Derek also wants me to go to Arizona. Amber and Nikki want me to go to Sonshine. Not to mention any servant events I might want to help with like the Garage Sale, Twins Games, etc. I’m not signed up for a single one. We also have a family vacation that needs a date if we are going to do it. I don’t know.

There are a few other things that are on my mind as well, but I think Amber may be telling me the best advice and for some reason I just don’t hear it. She keeps telling me to do what makes me happy. I guess the trick to do that is figuring it out. Someone needs to write that down, “The key to a happy life is not only know what you want, but how to get it.” Nope. I don’t like that. Let’s rephrase “The key to a successful life is not only knowing what you want but how to get it.” ok that’s better, but it wasn’t what I wanted to define. “The key to a happy life is love.” That one I like. Let’s make it simpilar. “Happy Life is one with Love.” That sounds good.

Ok, because I am having fun avoiding homework, or any work at all really… I have decided that because me and John are continually stealing parts of each others site *all in good taste mind you*, that I was going to steal his content for today. I don’t think I will ever do it again, but it sounds like it might be interesting. Mayhaps allow for people to see a larger connection between the two sites.

Begin Copy: Bold = JJ::italics = Original Post

Why me? Good question…

Why does all the bad stuff happen to me? Would you believe me if I said it doesn’t?. I just don’t get it. What did I do wrong… Maybe it doesn’t happen to me but it just feels like it does. Bingo I dont know. Just gave a presentation and I was a stuttering machine. I never stutter… what is wrong with me. Maybe I just didnt practice it. Maybe…Stutter… now that’s a song I haven’t heard in awhile….

Well I guess I can start with the end of sunday. Sunday was bah. I finished no hmwrk… which is bad because that means I did none all weekend. I am retarded so to speak. But I did do some fun things. I shot hoops in the rain for awhile and watched The Transporter with my dad. I like that movie, very cool fight scenes. Got to love the fight scenes. Then it was off to bed to write number 94. What was the debate again? What was cooler, XXX or The Transporter… Hmm… No comment.

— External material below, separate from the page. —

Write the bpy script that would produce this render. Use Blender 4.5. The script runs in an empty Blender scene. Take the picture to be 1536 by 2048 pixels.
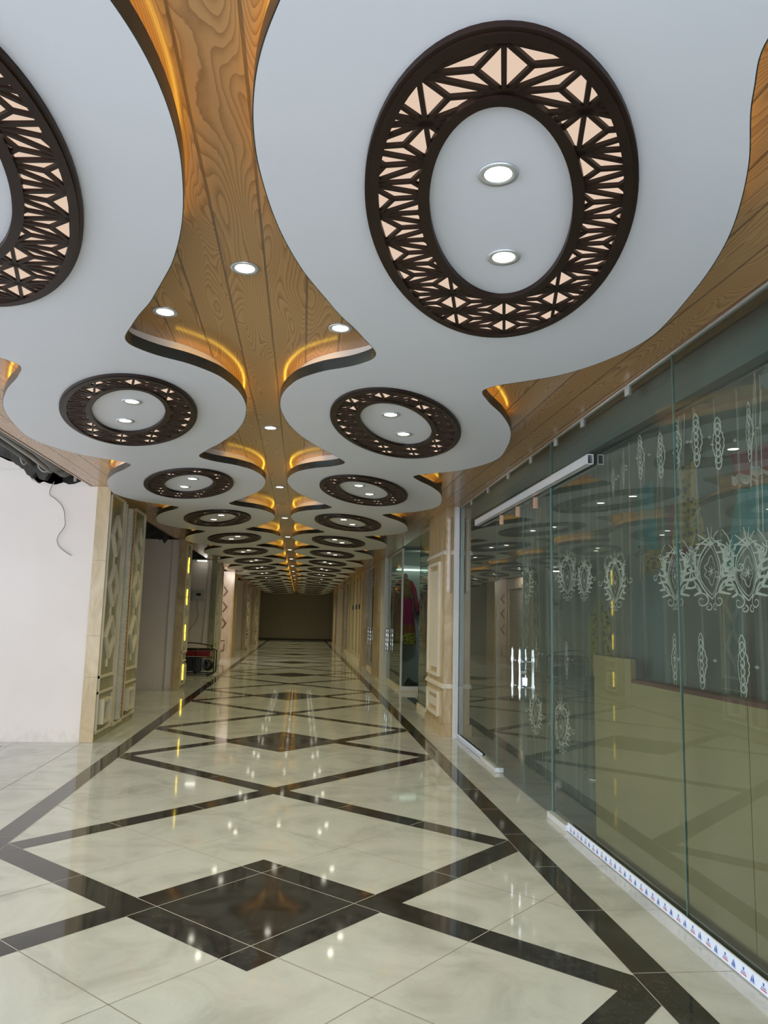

I woke up yesterday morning ten mins before I had to be on the bus. I dont know how i did it but I got on it. No o chem lab yesterday which yielded more time for working on the o chem lab *1 hour* before Justin Thats me gave me a ride home. I then worked on my presentation for today and made some stunning transparencies. OOO… ahhhh… then I went to my clarinet lesson with a little less of that because my reed is shit. Literally.So tell us, how in the world did you get shit in the shape of a reed, let alone, get the shit to vibrate? Gotta love taking things literally :-). Excuse my language. Went home and I watched tv and the wild game for awhile. I managed somehow to watch all two hours of buffy, and they were good episodes too. After all this comotion I went to bed to attempt to write 95 and it has a most horrible ending so I think I may rewrite it. All my ideas went bye-bye as it rolled later into the night.
I’m starting to think I should think about publishing my poetry. But then, whose to say they will like it and actually buy it.See this is where Poetry.com has the gig rigged. They will publish your poetry for you and make money off of it, but you don’t see a dime. Down with poetry.com I say. I was thinking to have a book with one type and the other. Types maybe to be named later. With illustrations! Not mine, so its even better. Whatever the case, it would be fun and I could get some money. But my poetry is crazy and you have to know me to understand it. Of course, writing is just my mind on paper and to understand it means, well, who understands everything about the mind anyways. But it was a thought… i’ve got enough. Shakespeare… you’re going down!Resorting to taking people who are already dead, out even further… Interesting goal John… Interesting Goal…
As for this morning. Great bus riding with reciting my (chad and my) presentation to myself while ppl around me thought I was hearing voices and responding back. They were just jealous that you could hear them and they couldn’t. Wait, that means you took the bus… Does that mean you want a ride? You know when and where… After five mins of hell I hung around after with some friends and talked about stuff and I found out the Wild won 7 to 2… or something like that.Yes, it was very cool. I went to bed at 6 to 2 late in the 3rd, but yes… If we could pull out two more wins… Definately going to watch the game wednesday night. It will be great. Anyways, I’ve got to end this post because its too long and the hits went bye-bye lately also. But I can’t control you guys. Not yet at least…BWHAHAHHAHAH
I remember: *Yes I am copying Justin’s post-post* For those of you who are wondering if Justin encourages coping parts of the site that seem kind of unique. I do. Please. Take any part of the site that you think is cool and apply it to yours. Why? Because it allows more people to see how other people think, AND it makes me feel good that some of my ideas are actually worth replicating. Whats the saying? Imitation is the highest form of flatery? The worst feeling of my life was a dreadful silence on the other end of the telephone line which was followed by, “Ok, I’m hanging up now…” To which I responded, “ok…” *click* Possibly one of the most horrible feelings a person can ever have, is when they tell somebody they love that it won’t work anymore. You should try it in person, right when you arrive at their house and can’t leave for 6 hours. That leads to interesting things. If any of you have went through this, my peace goes out to you…yeah, thanks, mine goes out as well. It sucks.
Ok, enough with that. It’s starting to get sunny so I think I will go outside for awhile. Later post.